Quote verbatim every line from the line containing "Continue the Blender Python script for this scene: part 3, from" to the line containing "gpart('latch', lambda mb: (mb.box((-.115, DY", inclusive of both, and no other line.
[begin Given information]
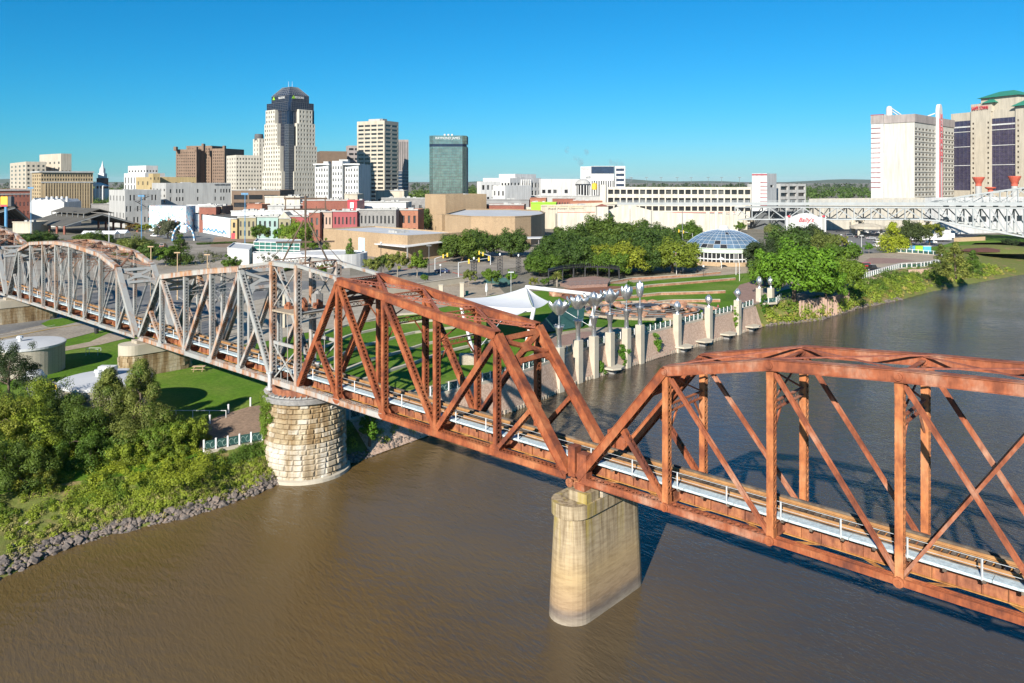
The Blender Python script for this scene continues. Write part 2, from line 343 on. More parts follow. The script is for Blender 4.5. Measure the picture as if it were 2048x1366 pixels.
bv = np.array(BG).reshape(-1, 3); bf = np.array([[i*mB_+j, (i+1)*mB_+j, (i+1)*mB_+j+1, i*mB_+j+1] for i in range(nB-1) for j in range(mB_-1)])
link('river_bank', npmesh('river_bank', bv, bf[:, ::-1], 'bank_soil', True), kind='structure')
def bank_at(i, t):      # i in sections (float), t 0 edge..1 water
    i = min(max(i, 0), nB-1.01); a = int(i); u = i-a; tt = t/1.18*(mB_-1); b = int(tt); v_ = tt-b; b = min(b, mB_-2)
    P = lambda i, j: Vector(BG[i][j])
    return P(a, b).lerp(P(a+1, b), u).lerp(P(a, b+1).lerp(P(a+1, b+1), u), v_)
def sec_of(px):        # bank section whose waterline is nearest to photo column px
    return min(range(nB), key=lambda i: abs((BG[i][-3][0]/BG[i][-3][1]*F+CX)-px) if BG[i][-3][1] > 40 else 1e9)
# ================================================================ railway bridge
AL = 0.7419; CL = 0.6705; P0 = Vector((5.45, 62.5, 0)); BZ = 10.7; W = 5.5
DD = Vector((-AL, CL, 0)); NN = Vector((CL, AL, 0)); UP = Vector((0, 0, 1))
def bp(s, a, z): return P0+DD*s+NN*a+UP*(BZ+z)
def frame(P, Q):
    t = (Q-P); L = t.length; t /= L; m = t.cross(NN).normalized(); return t, m, L
def laced(P, Q, wd, dp, step=.5, bw=.09, mb=None, trim=.0):
    mb = mb or MB(); t, m, L = frame(P, Q); P = P+t*trim; L -= 2*trim; n = NN
    for sg in (-1, 1):
        mb.obox(P+t*(L/2)+n*(sg*dp/2), t*(L/2), m*(wd/2), n*.022)
        for e in (-1, 1): mb.obox(P+t*(L/2)+n*(sg*(dp/2-.06))+m*(e*(wd/2-.015)), t*(L/2), m*.014, n*.06)
    k = max(2, int(L/step)); st = L/k; o = wd/2+.008
    for e in (-1, 1):
        for i in range(k):
            for sg in (-1, 1):
                a = P+t*(i*st)+n*(-sg*dp*.5)+m*(e*(o+.006*sg)); b = P+t*((i+1)*st)+n*(sg*dp*.5)+m*(e*(o+.006*sg))
                d = (b-a); ln = d.length; d /= ln; x = d.cross(m).normalized()
                mb.obox((a+b)/2, d*(ln/2), x*(bw/2), m*.006)
    for f in (.35, L-.35):      # batten plates at the ends
        for e in (-1, 1): mb.obox(P+t*f+m*(e*(o+.016)), t*.33, m*.008, n*(dp/2+.01))
    return mb
def boxed(P, Q, wd, dp, lace=.5, mb=None):     # top cover, two webs, lacing underneath
    mb = mb or MB(); t, m, L = frame(P, Q); n = NN
    if m.z < 0: m = -m
    c = P+t*(L/2)
    for sg in (-1, 1):
        mb.obox(c+n*(sg*dp/2), t*(L/2), m*(wd/2), n*.03)
        mb.obox(c+n*(sg*(dp/2+.06))-m*(wd/2-.015), t*(L/2-.005), m*.015, n*.09)
    mb.obox(c+m*(wd/2+.02), t*(L/2+.01), m*.02, n*(dp/2+.11))
    k = max(2, int(L/lace)); st = L/k
    for i in range(k):
        sg = 1 if i % 2 else -1
        a = P+t*(i*st)-n*(sg*dp/2)-m*(wd/2+.01); b = P+t*((i+1)*st)+n*(sg*dp/2)-m*(wd/2+.01); d = b-a; ln = d.length; d /= ln
        mb.obox((a+b)/2, d*(ln/2), d.cross(m).normalized()*.045, m*.008)
    return mb
def chord(P, Q, wd, dp, lace=.42):             # bottom chord: two webs with cross lacing on top
    mb = MB(); t, m, L = frame(P, Q); n = NN; c = P+t*(L/2)
    if m.z < 0: m = -m
    for sg in (-1, 1):
        mb.obox(c+n*(sg*dp/2), t*(L/2), m*(wd/2), n*.035)
        mb.obox(c+n*(sg*(dp/2+.04))+m*(wd/2), t*(L/2-.01), m*.016, n*.075)
        mb.obox(c+n*(sg*(dp/2+.04))-m*(wd/2), t*(L/2-.01), m*.016, n*.075)
    k = max(2, int(L/lace)); st = L/k
    for i in range(k):
        for sg in (-1, 1):
            a = P+t*(i*st)-n*(sg*dp/2)+m*(wd/2+.026+.006*sg); b = P+t*((i+1)*st)+n*(sg*dp/2)+m*(wd/2+.026+.006*sg); d = b-a; ln = d.length; d /= ln
            mb.obox((a+b)/2, d*(ln/2), d.cross(m).normalized()*.05, m*.007)
    return mb
def eyebars(P, Q, wd, sep, th=.05):
    mb = MB(); t, m, L = frame(P, Q)
    for sg in (-1, 1): mb.obox((P+Q)/2+NN*(sg*sep/2), t*(L/2), m*(wd/2), NN*(th/2))
    return mb
def lace_beam(P, Q, h, wd, up=UP, step=.5, mb=None):   # two angles with zigzag web, from P to Q (top line), depth h along -up
    mb = mb or MB(); t = (Q-P); L = t.length; t /= L; s = t.cross(up).normalized()
    for k in (0, 1): mb.obox((P+Q)/2-up*(h*k), t*(L/2), s*(wd/2), up*.04)
    k = max(2, int(L/step)); st = L/k
    for i in range(k):
        for sg in (0, 1):
            a = P+t*(i*st)-up*(h*sg); b = P+t*((i+1)*st)-up*(h*(1-sg)); mb.bar(a+s*(.012*(sg-.5)), b+s*(.012*(sg-.5)), .05, .01, s)
    return mb
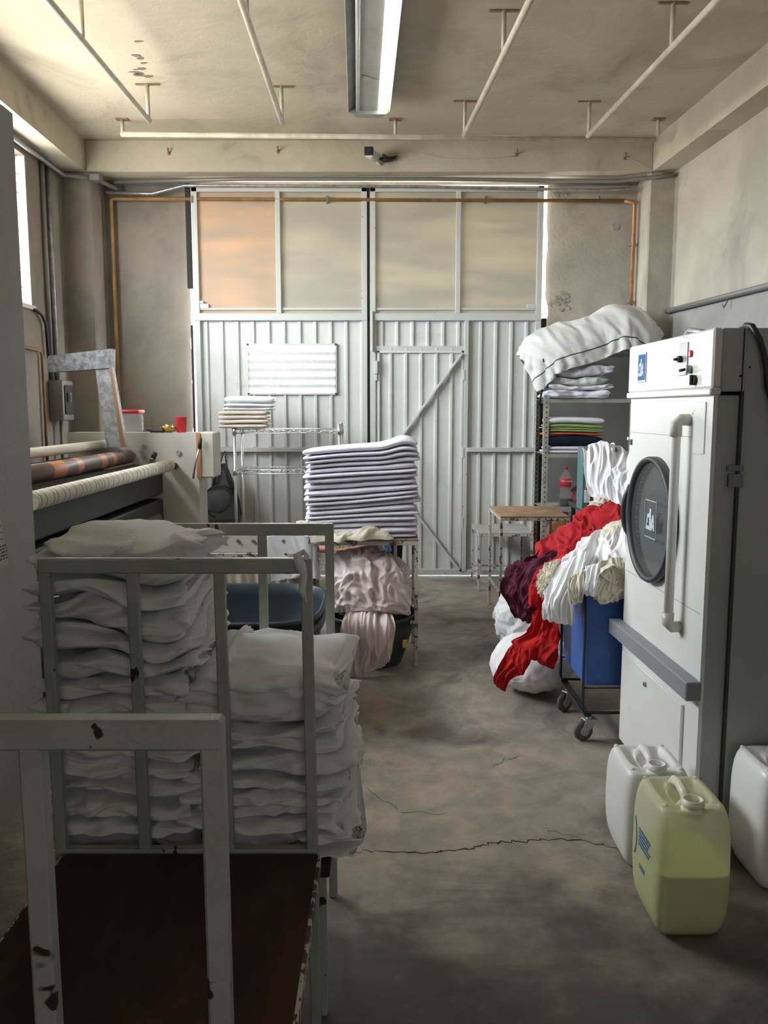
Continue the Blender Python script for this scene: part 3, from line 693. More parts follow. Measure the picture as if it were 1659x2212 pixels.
for x0, x1, m in ((-1.655, -.965, 'pane_o'), (-.92, -.20, 'pane'), (-.075, .64, 'pane'), (.685, 1.365, 'pane')):
    MB().box((x0 - .02, DY - .005, 2.39), (x1 + .02, DY, 3.475)).build('translucent_pane', m, gt)
gpart('sealing_foam', lambda mb: (mb.box((-1.765, DY - .02, 2.62), (-1.715, DY + .02, 3.53), .005), mb.box((-.152, DY - .028, 1.2), (-.122, DY - .02, 3.5)), mb.box((1.42, DY, .0), (1.47, DY + .02, 2.36)), mb.box((-1.75, DY, .0), (-1.73, DY + .02, 2.3))), 'gapfoam')
gpart('latch', lambda mb: (mb.box((-.115, DY - .075, 2.06), (-.10, DY - .05, 2.42), .003), mb.box((-.09, DY - .08, 1.86), (-.055, DY - .05, 1.98), .006)), 'doorf')

# ================================================================== OVERHEAD PIPES
def pipes(xa, xb, yfar, hang, label):
    ln = lambda y: xa + (xb - xa) * (yfar - y) / 6.
    t = thing('ceiling_pipe_rail', label, 'pipe', (ln(3), 3., 3.57), 'cream pipe rails under the ceiling')
    MB().tube([(ln(yfar), yfar, 3.57), (ln(0), 0, 3.57)], .019, 12).build('rail', 'pipe', t)
    for y in hang:
        MB().cyl((ln(y), y, 3.57), (ln(y), y, ZC), .014, 10).build('hanger', 'pipe', t)
        MB().box((ln(y) - .085, y - .012, ZC - .008), (ln(y) + .085, y + .012, ZC - .001), .002).build('ceiling_plate', 'rustbolt', t)
pipes(-1.662, -1.80 + .09, 6.16, (6.14, 4.88), 'first cream pipe rail from the left, running along the ceiling')
pipes(-.725, -.69, 6.20, (6.18, 4.6), 'cream pipe rail on hangers just left of the fluorescent light')
pipes(.598, .98, 6.48, (6.46, 5.06, 3.6), 'cream pipe rail on hangers just right of the fluorescent light')
pipes(1.523, 1.93, 6.49, (6.47, 4.97, 3.6), 'cream pipe rail at far right under the ceiling')
t = thing('cross_pipe', 'long cream pipe running across the room against the end beam', 'pipe', (0, 6.82, 3.68))
MB().tube([(-2.06, 6.8, 3.68), (2.16, 6.9, 3.67)], .02, 12).build('rail', 'pipe', t)
for x in (-2.06, .09, 2.16):
    MB().cyl((x, 6.85, 3.68), (x, 6.85, ZC), .014, 10).build('hanger', 'pipe', t); MB().box((x - .05, 6.82, ZC - .008), (x + .05, 6.88, ZC - .001), .002).build('ceiling_plate', 'rustbolt', t)

# ================================================================== FLUORESCENT LIGHT
fx = thing('fluorescent_light', 'long grey twin tube ceiling light with one tube lit', 'light', (-.09, 5.2, 3.66))
A = Vector((-.107, 6.37, 0)); B = Vector((-.03, 3.95, 0)); ax = (B - A).normalized(); sd = Vector((-ax.y, ax.x, 0))   # sd points right
if sd.x < 0: sd = -sd
def FP(t, s, z): p = A + (B - A) * t + sd * s; return Vector((p.x, p.y, z))
prof = [(-.155, 3.71), (-.15, 3.695), (-.105, 3.74), (-.07, 3.745), (-.07, 3.70), (.06, 3.70), (.06, 3.745), (.105, 3.745), (.15, 3.695), (.155, 3.71), (.12, 3.80), (-.12, 3.80)]
mb = MB(); mb.grid([[FP(t, s, z) for s, z in prof] for t in (0, 1)], False, close_u=True)
mb.add([FP(0, s, z) for s, z in prof], [list(range(len(prof)))]); mb.add([FP(1, s, z) for s, z in prof], [list(range(len(prof)))])
mb.build('housing', 'fixtw', fx)
mb = MB(); mb.grid([[FP(t, s, z) for s, z in ((-.158, 3.715), (-.152, 3.692), (-.098, 3.742), (-.1, 3.75))] for t in (-.001, 1.001)], False); mb.build('side_reflector', 'fixt', fx)
for t0, t1 in ((-.02, .012), (.988, 1.02)):
    mb = MB(); pr = [(-.157, 3.70), (-.12, 3.675), (.12, 3.675), (.157, 3.70), (.15, 3.80), (-.15, 3.80)]
    e0 = .75 if t0 < 0 else 1.; e1 = 1. if t0 < 0 else .75
    mb.grid([[FP(t0, s * e0, z) for s, z in pr], [FP(t1, s * e1, z) for s, z in pr]], False, close_u=True)
    mb.add([FP(t0, s * e0, z) for s, z in pr], [list(range(6))]); mb.add([FP(t1, s * e1, z) for s, z in pr], [list(range(6))]); mb.build('end_cap', 'fixt', fx)
MB().cyl(FP(.02, .088, 3.705), FP(.98, .088, 3.705), .017, 14).build('lit_tube', 'tube_on', fx)
MB().cyl(FP(.02, -.085, 3.70), FP(.98, -.085, 3.70), .014, 14).build('unlit_tube', 'tube_off', fx)
MB().tube([FP(.28, -.06, 3.697), FP(.275, -.02, 3.695), FP(.27, .01, 3.69), FP(.255, .03, 3.695), FP(.25, .05, 3.697)], .002, 6).build('loose_wire', 'blackm', fx)

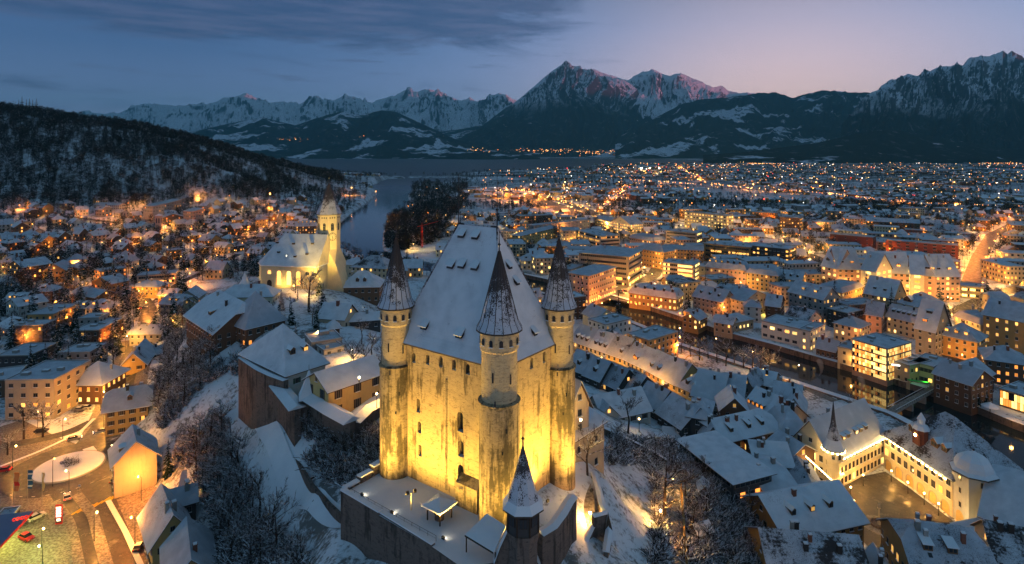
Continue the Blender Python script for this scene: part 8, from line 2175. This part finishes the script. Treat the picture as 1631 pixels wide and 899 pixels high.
[end Given information]
#### Expected answer:
Continue the Blender Python script for this scene: part 3, from line 693. More parts follow. Measure the picture as if it were 1659x2212 pixels.
for x0, x1, m in ((-1.655, -.965, 'pane_o'), (-.92, -.20, 'pane'), (-.075, .64, 'pane'), (.685, 1.365, 'pane')):
    MB().box((x0 - .02, DY - .005, 2.39), (x1 + .02, DY, 3.475)).build('translucent_pane', m, gt)
gpart('sealing_foam', lambda mb: (mb.box((-1.765, DY - .02, 2.62), (-1.715, DY + .02, 3.53), .005), mb.box((-.152, DY - .028, 1.2), (-.122, DY - .02, 3.5)), mb.box((1.42, DY, .0), (1.47, DY + .02, 2.36)), mb.box((-1.75, DY, .0), (-1.73, DY + .02, 2.3))), 'gapfoam')
gpart('latch', lambda mb: (mb.box((-.115, DY - .075, 2.06), (-.10, DY - .05, 2.42), .003), mb.box((-.09, DY - .08, 1.86), (-.055, DY - .05, 1.98), .006)), 'doorf')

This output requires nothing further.